This story was first published on February 6, 2022. Titewhai Harawira’s death was announced this morning
Formidable is the word frequently used to describe Titewhai Harawira, the matriarch, who has spent a lifetime fighting for Māori rights, women’s rights and social justice. To her grandchildren, she’s the embodiment of love.
Grandson Tūmamao Harawira, a reporter for Whakaata Māori, says the legacy she has built is a source of pride but what they cherish most is the strong connection she has with each of the grandchildren.
"All 70 of us!
"Love is the biggest gift she's given us. There's a character she plays in public – sharp mind and sharp tongue – but on a very personal level she's the most loving grandmother.
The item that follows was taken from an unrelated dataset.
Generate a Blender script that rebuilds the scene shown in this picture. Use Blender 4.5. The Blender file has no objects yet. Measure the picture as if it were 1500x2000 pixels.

Each individual grandchild has a special relationship with her.
"Whatever she is to everyone else, she is the embodiment of love to us", he says. "To us, she's just our lovely Māmā".
Titewhai Harawira was interviewed by Tūmamao as part of a Waitangi Day tribute to women, an experience he describes as surreal.
"There's always been a reverence for her as my grandmother so taking off my grandson hat and dealing with her on a professional, equal, footing made for an interesting dynamic."
Titewhai Harawira attributes her fighting spirit to her grandfather, Hone Pani Tamati Waaka Nene Nehua. She and her mother and aunties lived with him on the family farm at Whakapara, north of Whangārei.
She was sent to Queen Victoria Māori School in Parnell, in the footsteps of her mother's and aunties, while the males stayed at home and helped on the farm.
It was at Queen Vic that she staged her first protest, against a man teaching the class te reo.
"I thought, hmmm, I did not come to this school to be taught by a man. The only man in my life with any influence was my grandfather.
"So I just refused and I got sent out to stand in a corridor. That went on to polishing the corridor, and then I got sent to polish the chapel in the school."
Expecting to be expelled after the principal wrote home, she was surprised but delighted when her grandfather turned up at the school.
"He said, 'You've got a problem? Well, it's your problem. She has a right to decide who teaches her here. You know we are paying for this.'"
She continued her fight against injustice and eventually became a key protagonist of Ngā Tamatoa. The organisation was set up in the early 1970s and comprised young Māori who campaigned on issues such as the loss of the land and language and breaches of the Treaty.
Ngā Tamatoa was a powerful influence on her.
"Those of us in Auckland became the engine drivers for a lot of protests, beginning with the language. And when we started out the people against us – openly – were our own people," she says.
She attributes that collective stance to the influence of Christianity – "do things nicely, talk nicely, get nothing and have to keep smiling."
Frustrated, the members took to the streets and generated a petition with about 10,000 signatures to allow the Māori language to be recognised as the first language of the country.
"I'm so glad that everything Ngā Tamatoa fought for is what we have got today: radio, TV, language, fishing, whenua rights … All of those things have come out of struggle.
"The young people need to understand that. You get nothing today by being so polite. You can be polite but you must always be honest."
Tūmamao Harawira reflects on activism becoming a whānau occupation and on the Harawira name becoming synonymous with Waitangi Day protests. The impact on the family has at times been a struggle but resilience has defined them.
"There have been costs to the family but we've learned to be resilient. The struggle, generations of it, is the wider iwi's as well. Ngāpuhi consider themselves the guardians of the Declaration of Independence 1835 and The Treaty."